Collected data:
[start]

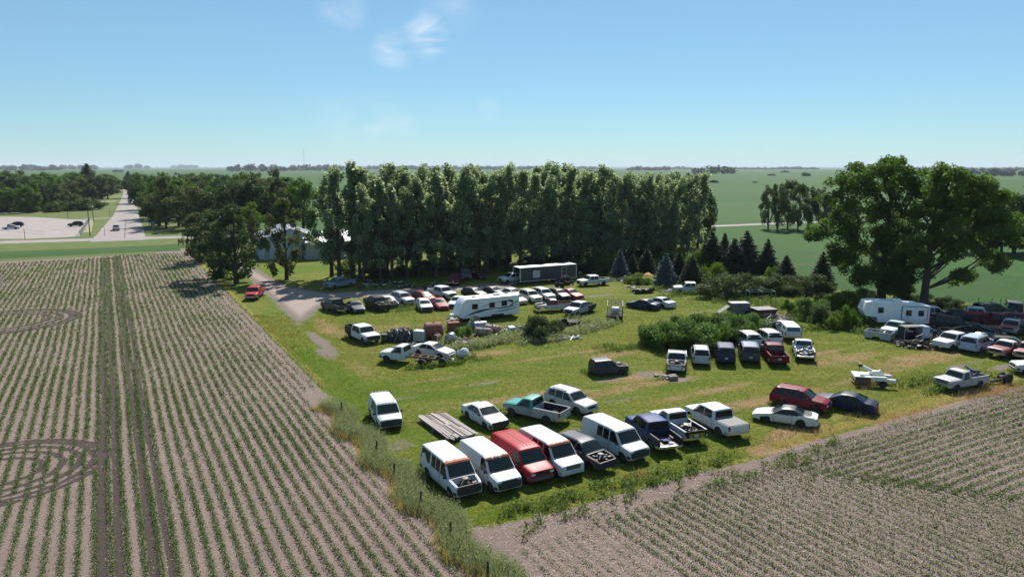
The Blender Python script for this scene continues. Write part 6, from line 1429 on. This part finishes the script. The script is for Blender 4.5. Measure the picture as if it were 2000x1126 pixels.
for u, v, n_, rad, hh, sd, mats, lb in ((1520, 624, 60, 2.2, .9, 41, [PK, GM, WOOD[2]], 'heap of broken slabs and boards right of the wooden platform'), (1500, 632, 18, 1.0, .4, 42, [PK, GM], 'low rubble at the foot of the slab heap'), (1207, 547, 30, 2.2, .5, 43, [WM, PK], 'white boards scattered behind the white pickup'), (1240, 562, 16, 2.0, .4, 44, [PK, GM], 'old timber frame pieces beside the yellow green shrub'), (1305, 568, 20, 1.2, .6, 45, [WM, GREASE], 'white and black scrap left of the compact pickup')):
    p = at(u, v); junk('rubble_heap', lb, 'rubble', p.x, p.y, 0, n_, rad, hh, mats, sd, 2.0)
p = at(1258, 572); o = empty('jon_boat', (p.x, p.y, 0), R(15)); tag(o, 'low dark green boat hull lying in the grass edge', 'boat'); vs = []
for i, (x, w_, z0) in enumerate(((-1.9, .6, .1), (-1.0, .7, .05), (.3, .7, .05), (1.3, .5, .15), (1.9, .12, .35))): vs += [(x, -w_, .65), (x, -w_ * .8, z0), (x, w_ * .8, z0), (x, w_, .65), (x, w_ * .85, .6), (x, w_ * .7, z0 + .1), (x, -w_ * .7, z0 + .1), (x, -w_ * .85, .6)]
MB().add(vs, [(i * 8 + k, i * 8 + (k + 1) % 8, i * 8 + 8 + (k + 1) % 8, i * 8 + 8 + k) for i in range(4) for k in range(8)] + [tuple(range(8)), tuple(range(32, 40))]).build('hull', plain('dark_green_hull', (.015, .028, .024), .4), o); MB().box((-.6, 0, .5), (.3, 1.1, .06)).box((.5, 0, .5), (.3, 1.1, .06)).build('seat', GREASE, o)
p = at(1265, 553); o = empty('yard_umbrella', (p.x, p.y, 0)); tag(o, 'small orange canopy beside the blue spruce', 'canopy'); MB().lathe([(.02, 2.0), (.5, 1.75), (.85, 1.5), (.83, 1.46), (.02, 1.9)], 'z', 8).build('canopy', plain('orange_cloth', (.5, .22, .06), .7), o); MB().tube([(0, 0, 0), (0, 0, 1.9)], .025, 6).build('pole', STEEL, o)
# tyres by the grey trailer -------------------------------------
g = random.Random(9); proto_t = None
for k in range(38):
    lay = 0 if k < 18 else (1 if k < 30 else 2)
    u = 1102 + g.uniform(-19 + lay * 4, 17 - lay * 4); v = 557 - g.uniform(0, 9); p = at(u, v)
    if proto_t is None:
        o = empty('tyre'); wheel_simple(o, 0, 0, 0, .36, .22, GREASE, 'z', 'tread'); proto_t = o
    else:
        o = proto_t.copy(); COL.objects.link(o)
        for ch in proto_t.children:
            c2 = ch.copy(); COL.objects.link(c2); c2.parent = o
            for gr in ch.children: d2 = gr.copy(); COL.objects.link(d2); d2.parent = c2
    o.location = (p.x, p.y, .2 + lay * .42 + g.uniform(0, .25)); o.rotation_euler = (g.uniform(.3, 1.5), 0, g.uniform(0, 6.28)); tag(o, 'worn black tyre in the heap in front of the grey trailer', 'tyre', 'tyres in the heap')
WRIM = plain('white_rim', (.6, .6, .58), .4)
for u, v, z, lb in ((1088, 561, .45, 'upright wheel with a white rim at the left foot of the tyre heap'), (1098, 561.5, .42, 'second white rimmed wheel at the foot of the tyre heap'), (1133, 552, 1.5, 'white rimmed wheel on top of the tyre heap')):
    p = at(u, v); o = empty('truck_wheel', (p.x, p.y, z), R(20)); tag(o, lb, 'wheel'); wheel_simple(o, 0, 0, 0, .45, .25, WRIM, 'y', 'tread')
# bicycles and small scrap under the poplars
def bike(u, v, hd, lb):
    p = at(u, v); o = empty('motorcycle', (p.x, p.y, 0), R(hd)); tag(o, lb, 'motorcycle')
    for x in (-.65, .65): wheel_simple(o, x, 0, .32, .32, .1, CHROME, 'y')
    MB().tube([(-.65, 0, .32), (-.2, 0, .6), (.3, 0, .75), (.65, 0, .32)], .035, 6).tube([(-.2, 0, .6), (.1, 0, .3), (.3, 0, .75)], .03, 6).build('frame', STEEL, o)
    MB().box((.12, 0, .82), (.4, .22, .18), ch=.07).build('fuel_tank', paint(BLACK, .1), o); MB().box((-.35, 0, .76), (.6, .22, .09), ch=.04).build('seat', BLACKP, o); MB().tube([(.42, -.32, 1.02), (.5, 0, .98), (.42, .32, 1.02)], .018, 6).build('handlebar', CHROME, o); MB().box((.05, 0, .42), (.35, .28, .3), ch=.05).build('engine', ALUM, o)
for u, v, hd, lb in ((838, 566, 25, 'chromed motorcycle in the shade, left of the two'), (853, 563, 30, 'chromed motorcycle in the shade, right of the two')): bike(u, v, hd, lb)
for u, v, n_, sd, lb in ((770, 558, 30, 51, 'dark scrap strewn under the poplars, left part'), (800, 560, 30, 52, 'dark scrap strewn under the poplars beside the motorcycles'), (725, 560, 26, 53, 'dark scrap behind the blue grey pickup'), (870, 556, 16, 54, 'dark scrap left of the red SUV'), (735, 553, 20, 55, 'dark scrap at the foot of the poplar stems')):
    p = at(u, v); junk('scrap_heap', lb, 'scrap', p.x, p.y, 0, n_, 2.6, .6, [DARK, GREASE, WM, GM, DARK], sd, 1.4)
# right hand scrap yard ------------------------------------------
p, q = at(1693, 660), at(1745, 668); h = math.atan2(q.y - p.y, q.x - p.x); o = empty('pickup_bed', ((p.x + q.x) / 2 + .3, (p.y + q.y) / 2 + .8, 0), h); tag(o, 'loose silver pickup bed standing on the ground below the teal pickup', 'truck bed'); Lb = (q - p).length; sb = paint((.36, .38, .42), .2)
for sy in (-1, 1):
    pts = [(-Lb / 2, .12), (-.62, .12)] + [(-.12 + .5 * math.cos(math.pi - k * math.pi / 8), .12 + .5 * math.sin(math.pi - k * math.pi / 8)) for k in range(9)] + [(Lb / 2, .12), (Lb / 2, .95), (-Lb / 2, .95)]
    n_ = len(pts); vs = [(x, sy * .85, z) for x, z in pts] + [(x, sy * .78, z) for x, z in pts]; MB().add(vs, [tuple(range(n_)), tuple(range(2 * n_ - 1, n_ - 1, -1))] + [(k, (k + 1) % n_, n_ + (k + 1) % n_, n_ + k) for k in range(n_)]).build('side_panel', sb, o)
    MB().tube([(-.12 + .52 * math.cos(math.pi - k * math.pi / 8), sy * .87, .12 + .52 * math.sin(math.pi - k * math.pi / 8)) for k in range(9)], .04, 6).build('wheel_lip', WM, o)
MB().box((0, 0, .5), (Lb - .1, 1.54, .06)).build('floor', DARK, o); MB().box((Lb / 2 - .02, 0, .55), (.06, 1.54, .8), ch=.01).build('tailgate', sb, o); MB().box((-Lb / 2 + .03, 0, .55), (.05, 1.54, .8)).build('front_panel', sb, o)
p = at(1718, 660); junk('scrap_heap', 'brown wire and scrap heaped in the loose pickup bed', 'scrap', p.x + .5, p.y + .5, .55, 26, .9, .7, [RUSTM, GREASE], 61)
p = at(1777, 667); o = empty('steel_cabinet', (p.x, p.y, 0), R(8)); tag(o, 'open black service cabinet with pale blue end in the scrap row', 'cabinet'); m = MB(); m.box((0, .6, 1.0), (2.5, .06, 1.9)).box((0, 0, 1.93), (2.5, 1.25, .06)).box((0, 0, .08), (2.5, 1.25, .1)).box((-1.23, 0, 1.0), (.05, 1.25, 1.8)); m.build('shell', BLACKP, o); MB().box((1.5, 0, .97), (1.0, 1.3, 1.9), ch=.03).build('end_locker', plain('pale_blue_steel', (.30, .38, .48), .4), o); MB().box((-.2, .55, 1.5), (.7, .04, .5)).box((.35, .54, 1.15), (.8, .05, .2)).build('paper_panel', WM, o); MB().box((0, -.0, 1.0), (2.4, 1.1, .04)).build('shelf', DARK, o); MB().box((-1.22, -.6, 1.0), (.06, .06, 1.9)).build('post', WM, o)
for k, (u, v) in enumerate(((1756, 673), (1752, 669))):
    p = at(u, v); o = empty('tyre', (p.x, p.y, .12 + .0 * k)); tag(o, 'lone tyre lying flat in front of the loose pickup bed', 'tyre', 'two flat tyres'); wheel_simple(o, 0, 0, 0, .38, .22, GREASE, 'z', 'tread')
for u, v, n_, rad, hh, sd, mats, lb in ((1785, 677, 44, 1.6, .85, 62, [GREASE, DARK, ALUM, GREASE], 'black heap of greasy engines in front of the cabinet'), (1803, 679, 20, .7, .8, 63, [DARK, RUSTM], 'dark rusty barrel like scrap right of the engines'), (1770, 645, 30, 1.4, 1.2, 64, [WM, GREASE, GM], 'white and grey junk behind the steel cabinet'), (1832, 655, 26, 1.5, 1.2, 65, [WM, BM, DARK], 'white plastic sheeting crumpled over a blue box'), (1880, 652, 70, 3.0, 1.0, 66, [RUSTM, DARK, RUSTM, PK], 'brown mass of rusty frames in the middle of the scrap'), (1905, 660, 60, 3.0, .9, 67, [RUSTM, DARK, GREASE], 'rusty axles and beams behind the pale blue SUV'), (1925, 672, 44, 2.4, .7, 68, [RUSTM, GREASE, PK], 'brown scrap right behind the faded red pickup'), (1950, 665, 40, 2.2, .8, 69, [DARK, RUSTM, WM], 'dark scrap in front of the high red and white pickup'), (1860, 660, 40, 2.0, .8, 70, [RUSTM, GREASE], 'rusty bars behind the white truck'), (1985, 640, 40, 2.2, 1.0, 71, [DARK, RM, WM], 'mixed dark and red scrap at the right border'), (1920, 640, 40, 2.6, .9, 72, [DARK, RM, RUSTM], 'dark deck load below the silver crew pickup'), (1625, 640, 26, 1.4, .7, 73, [GREASE, DARK, GM], 'small dark engine scrap in the weeds left of the caravan'), (1985, 680, 44, 2.4, .8, 74, [DARK, RUSTM, GREASE], 'dark scrap behind the pinkish pickup'), (1815, 668, 34, 1.8, .8, 75, [DARK, GREASE, GM], 'black scrap between the cabinet and the white truck')):
    p = at(u, v); junk('scrap_heap', lb, 'scrap', p.x, p.y, 0, int(n_ * 1.9), rad * 1.1, hh * 1.45, mats + [DARK, GREASE], sd, 1.7)
p = at(1905, 632); o = empty('loader_boom', (p.x, p.y, 0), R(-14)); tag(o, 'red farm loader frame lying across the scrap before the silver crew pickup', 'loader'); REDM = plain('loader_red', (.28, .02, .025), .45); m = MB()
for y in (-.5, .5): m.bar((-4.4, y, .9), (-1.5, y, 1.5), .16, .22).bar((-1.5, y, 1.5), (2.6, y, 1.3), .16, .24).bar((2.6, y, 1.3), (4.0, y, .4), .16, .2)
for x, z in ((-3.8, 1.05), (-1.5, 1.5), (1.0, 1.38), (3.6, .65)): m.bar((x, -.5, z), (x, .5, z), .12)
m.build('arm', REDM, o); MB().box((-4.2, 0, .95), (.9, 1.4, .5), ch=.05).build('hopper', REDM, o)
for x in (-2.6, 2.0): wheel_simple(o, x, -.7, .5, .5, .3, GREASE)
p = at(1920, 650); o = empty('flat_deck_trailer', (p.x, p.y, 0), R(-12)); tag(o, 'long rusty flat deck trailer with sloping ramp in the scrap rows', 'trailer'); MB().box((0, 0, .8), (6.5, 2.0, .16)).build('deck', RUSTM, o); MB().add([(-3.25, -.9, .86), (-3.25, .9, .86), (-5.2, .9, 0.1), (-5.2, -.9, .1), (-3.25, -.9, .74), (-3.25, .9, .74), (-5.2, .9, .02), (-5.2, -.9, .02)], [(0, 1, 2, 3), (7, 6, 5, 4), (0, 4, 5, 1), (2, 6, 7, 3), (0, 3, 7, 4), (1, 5, 6, 2)]).build('ramp', GALV, o)
for x in (0, 1): 
    for y in (-.9, .9): wheel_simple(o, x, y, .36, .36)
# tow boom body and loose axle ------------------------------------
p = at(1703, 751); o = empty('tow_truck_body', (p.x, p.y, 0), R(-14)); tag(o, 'white wrecker body with a tow boom lying in dry grass', 'tow body'); twm = paint((.68, .68, .66), .2)
m = MB().box((-1.0, 0, .95), (1.5, 1.9, .08), ch=.02).box((.4, -.82, .85), (1.3, .35, .4), ch=.05).box((.4, .82, .85), (1.3, .35, .4), ch=.05).box((1.4, -.8, .72), (.9, .35, .3), ch=.04).box((1.4, .8, .72), (.9, .35, .3), ch=.04).box((-1.72, 0, .8), (.08, 1.9, .35), ch=.02); m.build('bed_box', twm, o)
MB().bar((.6, 0, 1.0), (-1.0, .3, 1.75), .2, .24).bar((.9, 0, .95), (.5, 0, 1.45), .3, .3).box((.3, 0, 1.2), (.9, .6, .4), ch=.06).build('boom', twm, o); MB().box((-1.1, .3, 1.8), (.35, .5, .3), ch=.04).bar((-1.2, .1, 1.7), (-1.2, .1, 1.2), .05).build('boom_head', GREASE, o); MB().box((-1.0, 0, .6), (1.4, 1.6, .5), ch=.03).box((-1.6, -.7, .3), (.12, .12, .6)).build('underframe', RUSTM, o)
for y in (-.85, .85): wheel_simple(o, .75, y, .36, .36)
p = at(1958, 748); o = empty('trailer_axle', (p.x, p.y, 0), R(12)); tag(o, 'loose axle with an upright wheel beside the grey farm pickup', 'axle'); MB().tube([(-2.6, .2, .25), (-.6, 0, .4), (.6, 0, .45)], .09, 8).box((-1.2, .1, .3), (1.0, .5, .2), ch=.04).box((.3, .35, .5), (.7, .4, .35), ch=.05).build('beam', GREASE, o); wheel_simple(o, .25, -.3, .48, .48, .28, STEEL); wheel_simple(o, .55, .7, .45, .45, .28, STEEL); MB().tube([(.25 + .55 * math.cos(k * .35), -.3, .5 + .55 * math.sin(k * .35)) for k in range(10)], .05, 6).build('mudguard', BLACKP, o)
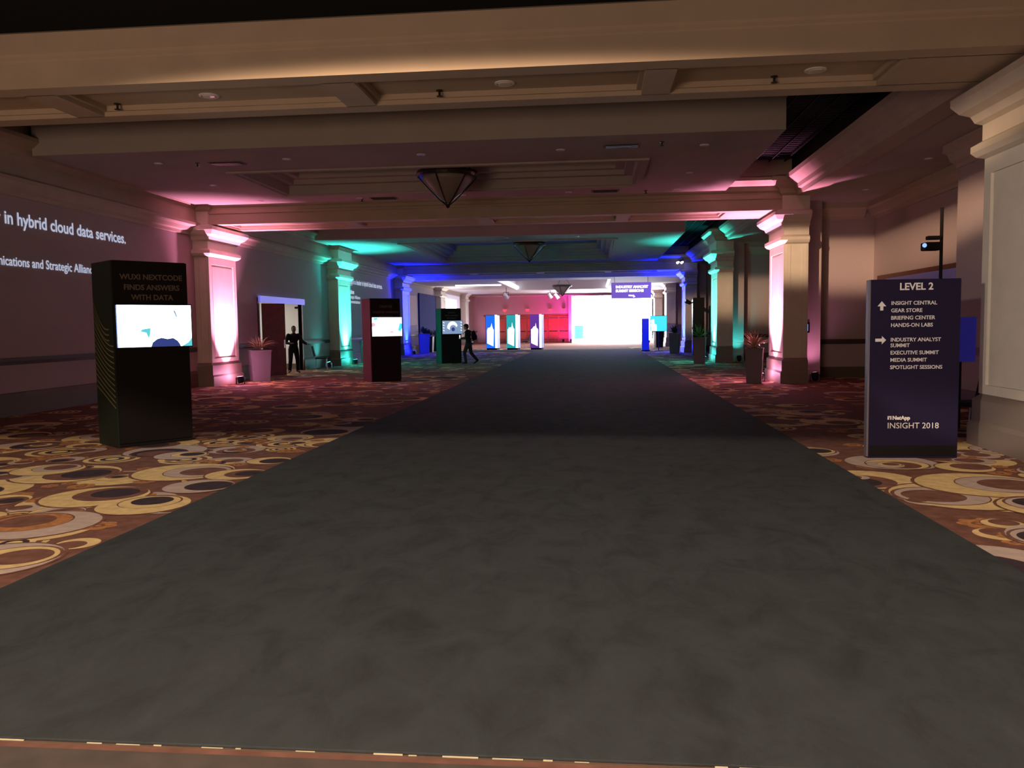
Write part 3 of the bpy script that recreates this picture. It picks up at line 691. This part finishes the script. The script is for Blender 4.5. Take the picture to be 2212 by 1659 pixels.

[end]

Problem requirements:
Extract each line from the listing that holds the word "this".

Expected answer:
The Blender Python script for this scene continues. Write part 6, from line 1429 on. This part finishes the script. The script is for Blender 4.5. Measure the picture as if it were 2000x1126 pixels.
Write part 3 of the bpy script that recreates this picture. It picks up at line 691. This part finishes the script. The script is for Blender 4.5. Take the picture to be 2212 by 1659 pixels.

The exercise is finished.